───── DATA EXCERPT
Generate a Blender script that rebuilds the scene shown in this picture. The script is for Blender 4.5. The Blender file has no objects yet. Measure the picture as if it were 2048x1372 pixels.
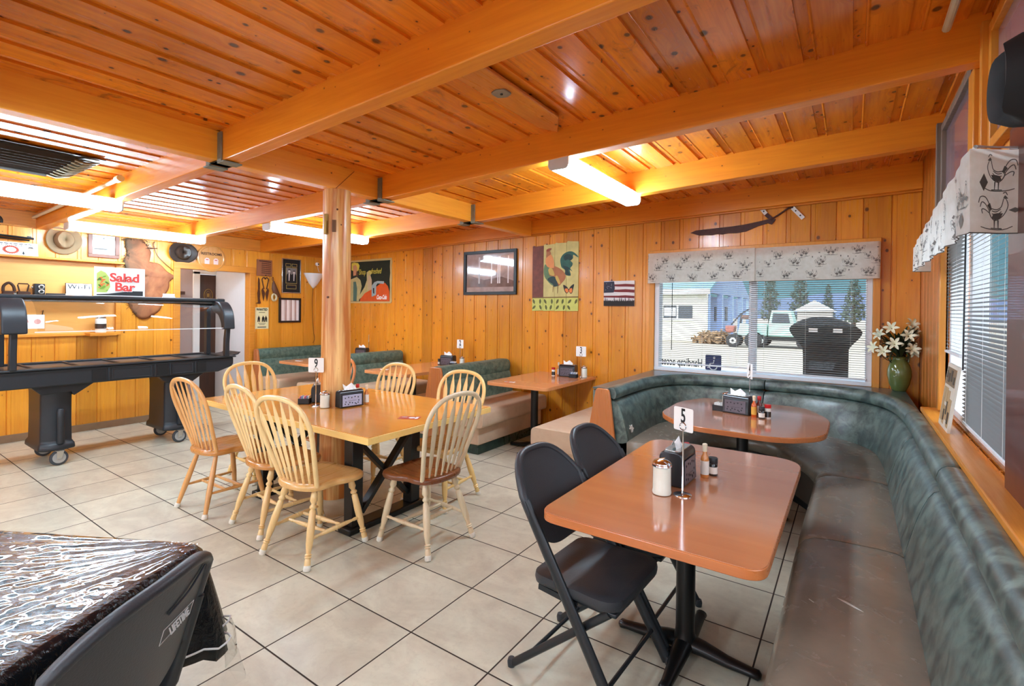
import bpy, math, random
from mathutils import Vector, Matrix
random.seed(7)
scn = bpy.context.scene
COL = scn.collection
PI = math.pi
D = bpy.data
SKY, SUN, EXPO, LAMP = .34, .85, .9, 36.0

def lin(r, g, b):
    def c(v):
        v /= 255.0
        return v / 12.92 if v <= .04045 else ((v + .055) / 1.055) ** 2.4
    return (c(r), c(g), c(b), 1.0)

# ------------------------------------------------------------------ node helpers
class NT:
    def __init__(s, name):
        s.mat = D.materials.new(name); s.mat.use_nodes = True
        s.t = s.mat.node_tree; s.t.nodes.clear()
        s.out = s.t.nodes.new('ShaderNodeOutputMaterial')
        s.p = s.t.nodes.new('ShaderNodeBsdfPrincipled')
        s.t.links.new(s.p.outputs[0], s.out.inputs[0])
    def n(s, typ, **k):
        x = s.t.nodes.new(typ)
        for a, b in k.items(): setattr(x, a, b)
        return x
    def l(s, a, b): s.t.links.new(a, b)
    def put(s, sock, v):
        if isinstance(v, bpy.types.NodeSocket): s.l(v, sock)
        else: sock.default_value = v
    def m(s, op, a, b=0.0, c=None, clamp=False):
        x = s.n('ShaderNodeMath', operation=op, use_clamp=clamp)
        s.put(x.inputs[0], a); s.put(x.inputs[1], b)
        if c is not None: s.put(x.inputs[2], c)
        return x.outputs[0]
    def mr(s, v, a, b, c, d, smooth=False):
        x = s.n('ShaderNodeMapRange', interpolation_type='SMOOTHSTEP' if smooth else 'LINEAR')
        s.put(x.inputs[0], v)
        for i, q in enumerate((a, b, c, d)): s.put(x.inputs[i + 1], q)
        return x.outputs[0]
    def mix(s, f, a, b, mode='MIX'):
        x = s.n('ShaderNodeMix', data_type='RGBA', blend_type=mode)
        s.put(x.inputs[0], f); s.put(x.inputs[6], a); s.put(x.inputs[7], b)
        return x.outputs[2]
    def xyz(s, x, y, z):
        c = s.n('ShaderNodeCombineXYZ')
        s.put(c.inputs[0], x); s.put(c.inputs[1], y); s.put(c.inputs[2], z)
        return c.outputs[0]
    def obj(s):
        tc = s.n('ShaderNodeTexCoord'); sp = s.n('ShaderNodeSeparateXYZ')
        s.l(tc.outputs['Object'], sp.inputs[0])
        return tc.outputs['Object'], sp.outputs[0], sp.outputs[1], sp.outputs[2]
    def noise(s, vec, scale=1.0, detail=3.0, rough=.5, dist=0.0):
        x = s.n('ShaderNodeTexNoise'); s.put(x.inputs['Vector'], vec)
        x.inputs['Scale'].default_value = scale; x.inputs['Detail'].default_value = detail
        x.inputs['Roughness'].default_value = rough; x.inputs['Distortion'].default_value = dist
        return x.outputs['Fac'] if 'Fac' in x.outputs else x.outputs[0]
    def bump(s, h, strength=.3, dist=.01):
        x = s.n('ShaderNodeBump'); x.inputs['Strength'].default_value = strength
        x.inputs['Distance'].default_value = dist; s.put(x.inputs['Height'], h)
        s.l(x.outputs[0], s.p.inputs['Normal'])
    def set(s, **k):
        for a, v in k.items(): s.put(s.p.inputs[a.replace('_', ' ')], v)
        return s

def plain(name, rgb, rough=.5, metal=0.0, coat=0.0, emit=None, es=0.0, var=.06, scale=14.0, bump=0.0, spec=.5, trans=0.0, alpha=1.0, ior=1.45, transmission=0.0):
    t = NT(name); c = lin(*rgb)
    v, x, y, z = t.obj()
    n = t.noise(v, scale, 3)
    d = tuple(q * (1 - var * 2) for q in c[:3]) + (1,)
    u = tuple(min(1, q * (1 + var)) for q in c[:3]) + (1,)
    t.set(Base_Color=t.mix(n, d, u), Roughness=rough, Metallic=metal, Coat_Weight=coat, Specular_IOR_Level=spec, Alpha=alpha, IOR=ior)
    t.p.inputs['Transmission Weight'].default_value = transmission
    if emit:
        t.set(Emission_Color=lin(*emit), Emission_Strength=es)
    if bump: t.bump(n, bump)
    return t.mat

def wood(name, base, dark, along='z', across='x', pitch=None, off=0.0, knots=1.0, rough=.35, grain=.5, coat=0.0, kscale=4.0, vary=.3, kcol=(70, 32, 12), gs=1.0, spec=.5, bump=.15, smudge=0.0, kr=.13, crough=.12):
    t = NT(name); v, X, Y, Z = t.obj()
    ax = dict(x=X, y=Y, z=Z)
    third = [k for k in 'xyz' if k not in (along, across)][0]
    V, U, W = ax[along], ax[across], ax[third]
    if pitch:
        idn = t.m('FLOOR', t.m('DIVIDE', t.m('SUBTRACT', U, off), pitch))
    else:
        idn = 0.0
    wn = t.n('ShaderNodeTexWhiteNoise', noise_dimensions='1D'); t.put(wn.inputs['W'], t.m('ADD', idn, .37))
    rnd = wn.outputs['Value']
    sh = t.m('MULTIPLY', rnd, 37.0)
    # knots
    kv = t.xyz(t.m('ADD', t.m('MULTIPLY', U, kscale), sh), t.m('ADD', t.m('MULTIPLY', V, kscale * .8), sh), t.m('MULTIPLY', W, kscale * .3))
    vo = t.n('ShaderNodeTexVoronoi', feature='F1', voronoi_dimensions='2D'); t.l(kv, vo.inputs['Vector']); vo.inputs['Scale'].default_value = 1.0
    cs = t.n('ShaderNodeSeparateColor'); t.l(vo.outputs['Color'], cs.inputs[0])
    r = t.m('MULTIPLY', t.m('POWER', t.m('MAXIMUM', t.m('SUBTRACT', cs.outputs[0], 1 - .6 * min(knots, 1.6)), 0.0), 1.8), kr)
    q = t.m('DIVIDE', vo.outputs['Distance'], t.m('ADD', r, .0008))
    kn = t.mr(q, .55, 1.15, 1.0, 0.0, True)
    halo = t.mr(q, .6, 3.5, 1.0, 0.0, True)
    gv = t.xyz(t.m('ADD', t.m('MULTIPLY', U, 48 * gs), t.m('MULTIPLY', halo, 2.2)), t.m('MULTIPLY', V, 2.2 * gs), t.m('ADD', t.m('MULTIPLY', W, 48 * gs), sh))
    g = t.noise(gv, 1.0, 4, .6, .4)
    bv = t.xyz(t.m('ADD', t.m('MULTIPLY', U, 7), sh), t.m('MULTIPLY', V, 1.1), t.m('MULTIPLY', W, 7))
    b = t.noise(bv, 1.0, 2, .5, .8)
    B, K = lin(*base), lin(*dark)
    f = t.m('ADD', t.m('MULTIPLY', t.mr(g, .35, .7, 0, 1), grain), t.m('MULTIPLY', t.mr(b, .3, .75, 0, 1), grain * .7), clamp=True)
    c = t.mix(f, B, K)
    if pitch:
        br = t.m('ADD', 1 - vary * .6, t.m('MULTIPLY', rnd, vary))
        c = t.mix(1.0, c, t.xyz(br, br, br), 'MULTIPLY')
    c = t.mix(t.m('MULTIPLY', halo, .35 if knots > 0 else 0), c, K)
    c = t.mix(t.m('MULTIPLY', kn, .88 if knots > 0 else 0), c, lin(*kcol))
    if smudge:
        sm = t.noise(t.xyz(t.m('ADD', t.m('MULTIPLY', U, 9), sh), t.m('MULTIPLY', V, 4.2), 0.0), 1.0, 5, .68, 1.0)
        c = t.mix(t.m('MULTIPLY', t.mr(sm, .58, .72, 0, 1, True), smudge), c, lin(*kcol))
    t.set(Base_Color=c, Roughness=t.mr(g, .3, .7, rough * .8, rough * 1.2), Coat_Weight=coat, Specular_IOR_Level=spec)
    t.p.inputs['Coat Roughness'].default_value = crough
    if bump: t.bump(g, bump, .004)
    return t.mat

# ------------------------------------------------------------------ mesh builder
def catmull(P, n=6, closed=False):
    P = [Vector(p) for p in P]; N = len(P); out = []
    rng = range(N) if closed else range(N - 1)
    for i in rng:
        if closed: a, b, c, d = P[(i - 1) % N], P[i], P[(i + 1) % N], P[(i + 2) % N]
        else: a, b, c, d = P[max(i - 1, 0)], P[i], P[i + 1], P[min(i + 2, N - 1)]
        for k in range(n):
            t = k / n
            out.append(.5 * ((2 * b) + (c - a) * t + (2 * a - 5 * b + 4 * c - d) * t * t + (3 * b - a - 3 * c + d) * t ** 3))
    if not closed: out.append(P[-1])
    return out

def rpoly(pts, r, n=5):
    out = []; N = len(pts)
    for i in range(N):
        a, b, c = Vector(pts[i - 1]), Vector(pts[i]), Vector(pts[(i + 1) % N])
        rr = r[i] if isinstance(r, (list, tuple)) else r
        rr = min(rr, (a - b).length * .49, (c - b).length * .49)
        p, q = b + (a - b).normalized() * rr, b + (c - b).normalized() * rr
        for k in range(n + 1):
            t = k / n
            out.append(tuple((1 - t) ** 2 * p + 2 * t * (1 - t) * b + t * t * q))
    return out

def rrect(x0, x1, y0, y1, r, n=5): return rpoly([(x0, y0), (x1, y0), (x1, y1), (x0, y1)], r, n)
def circle(cx, cy, r, n=24, ry=None): return [(cx + r * math.cos(2 * PI * k / n), cy + (ry or r) * math.sin(2 * PI * k / n)) for k in range(n)]

class MB:
    def __init__(s): s.v = []; s.f = []; s.fm = []; s.mats = []; s.c = 0
    def use(s, m):
        if m not in s.mats: s.mats.append(m)
        s.c = s.mats.index(m); return s
    def add(s, vs, fs, M=None):
        o = len(s.v)
        for p in vs:
            p = Vector(p)
            if M is not None: p = M @ p
            s.v.append(p)
        for f in fs: s.f.append(tuple(o + i for i in f)); s.fm.append(s.c)
        return s
    def box(s, x0, x1, y0, y1, z0, z1, M=None):
        return s.add([(x0, y0, z0), (x1, y0, z0), (x1, y1, z0), (x0, y1, z0), (x0, y0, z1), (x1, y0, z1), (x1, y1, z1), (x0, y1, z1)],
                     [(0, 3, 2, 1), (4, 5, 6, 7), (0, 1, 5, 4), (1, 2, 6, 5), (2, 3, 7, 6), (3, 0, 4, 7)], M)
    def bar(s, p, q, w, h, up=(0, 0, 1)):
        p, q = Vector(p), Vector(q); d = (q - p).normalized(); u = Vector(up)
        if abs(d.dot(u)) > .98: u = Vector((1, 0, 0))
        a = d.cross(u).normalized(); b = a.cross(d).normalized()
        vs = []
        for e in (p, q):
            for (i, j) in ((-1, -1), (1, -1), (1, 1), (-1, 1)): vs.append(e + a * w / 2 * i + b * h / 2 * j)
        return s.add(vs, [(0, 1, 2, 3), (7, 6, 5, 4), (0, 4, 5, 1), (1, 5, 6, 2), (2, 6, 7, 3), (3, 7, 4, 0)])
    def tube(s, P, r, n=10, closed=False, ry=None, up=None, M=None):
        P = [Vector(p) for p in P]; N = len(P)
        R = r if isinstance(r, (list, tuple)) else [r] * N
        u = None; vs = []; fs = []
        for i in range(N):
            if closed: d = (P[(i + 1) % N] - P[i - 1]).normalized()
            else: d = (P[min(i + 1, N - 1)] - P[max(i - 1, 0)]).normalized()
            if up is not None:
                u = Vector(up) - d * Vector(up).dot(d); u.normalize()
            elif u is None:
                u = d.orthogonal().normalized()
            else:
                u = (u - d * u.dot(d)).normalized()
            w = d.cross(u)
            for k in range(n):
                a = 2 * PI * k / n
                vs.append(P[i] + u * math.cos(a) * R[i] * (1 if ry is None else ry) + w * math.sin(a) * R[i])
        for i in range(N if closed else N - 1):
            for k in range(n):
                a, b = i * n + k, i * n + (k + 1) % n
                c, d2 = ((i + 1) % N) * n + (k + 1) % n, ((i + 1) % N) * n + k
                fs.append((a, b, c, d2))
        if not closed:
            fs.append(tuple(reversed(range(n)))); fs.append(tuple((N - 1) * n + k for k in range(n)))
        return s.add(vs, fs, M)
    def lathe(s, prof, n=20, o=(0, 0, 0), M=None):
        vs = []; fs = []; N = len(prof); o = Vector(o)
        for (r, z) in prof:
            for k in range(n):
                a = 2 * PI * k / n; vs.append(o + Vector((r * math.cos(a), r * math.sin(a), z)))
        for i in range(N - 1):
            for k in range(n):
                a, b = i * n + k, i * n + (k + 1) % n
                fs.append((a, b, b + n, a + n))
        fs.append(tuple(reversed(range(n)))); fs.append(tuple((N - 1) * n + k for k in range(n)))
        return s.add(vs, fs, M)
    def prism(s, poly, a, b, plane='xy', M=None):
        n = len(poly)
        def P(u, v, w): return {'xy': (u, v, w), 'xz': (u, w, v), 'yz': (w, u, v)}[plane]
        vs = [P(u, v, a) for u, v in poly] + [P(u, v, b) for u, v in poly]
        fs = [tuple(range(n)), tuple(range(2 * n - 1, n - 1, -1))] + [(i, i + n, (i + 1) % n + n, (i + 1) % n) for i in range(n)]
        return s.add(vs, fs, M)
    def flat(s, poly, d=.002, y=0.0):
        """a flat painted shape on a wall panel: poly in local x,z, standing d proud of y"""
        return s.prism(poly, y - d, y, 'xz')
    def grid(s, rows, closed=False):
        R = len(rows); C = len(rows[0]); vs = [p for r in rows for p in r]; fs = []
        for i in range(R - 1):
            for j in range(C if closed else C - 1):
                a, b = i * C + j, i * C + (j + 1) % C
                fs.append((a, b, b + C, a + C))
        return s.add(vs, fs)
    def build(s, name, parent=None, mat=None, bevel=0, seg=2, smooth=35, world=False, solid=0, sub=0, loc=None, rot=None):
        me = D.meshes.new(name)
        off = Vector((0, 0, 0))
        if world and parent is not None:
            off = Vector(parent.location)
            if parent.parent is not None: off = off + Vector(parent.parent.location)
        me.from_pydata([tuple(p - off) for p in s.v], [], s.f)
        for m in (s.mats or [mat]): me.materials.append(m)
        if s.mats:
            me.polygons.foreach_set('material_index', s.fm)
        import bmesh
        bm = bmesh.new(); bm.from_mesh(me)
        if not getattr(s, 'open', False): bmesh.ops.recalc_face_normals(bm, faces=bm.faces)
        bm.to_mesh(me); bm.free()
        if smooth:
            me.shade_smooth(); me.set_sharp_from_angle(angle=math.radians(smooth))
        me.update()
        o = D.objects.new(name, me); COL.objects.link(o)
        if parent is not None: o.parent = parent
        if loc is not None: o.location = loc
        if rot is not None: o.rotation_euler = rot
        if solid:
            q = o.modifiers.new('solid', 'SOLIDIFY'); q.thickness = solid; q.offset = 0
        if bevel:
            q = o.modifiers.new('bevel', 'BEVEL'); q.width = bevel; q.segments = seg; q.limit_method = 'ANGLE'; q.angle_limit = math.radians(40)
            q.harden_normals = False
        if sub:
            q = o.modifiers.new('sub', 'SUBSURF'); q.levels = sub; q.render_levels = sub
        return o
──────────
▸ STATED TASK: Leave out the pictures. Transcribe only the lines above, from the first through the one that contains "return (c(r), c(g), c(b), 1.0)".

▸ OUTPUT:
Generate a Blender script that rebuilds the scene shown in this picture. The script is for Blender 4.5. The Blender file has no objects yet. Measure the picture as if it were 2048x1372 pixels.
import bpy, math, random
from mathutils import Vector, Matrix
random.seed(7)
scn = bpy.context.scene
COL = scn.collection
PI = math.pi
D = bpy.data
SKY, SUN, EXPO, LAMP = .34, .85, .9, 36.0

def lin(r, g, b):
    def c(v):
        v /= 255.0
        return v / 12.92 if v <= .04045 else ((v + .055) / 1.055) ** 2.4
    return (c(r), c(g), c(b), 1.0)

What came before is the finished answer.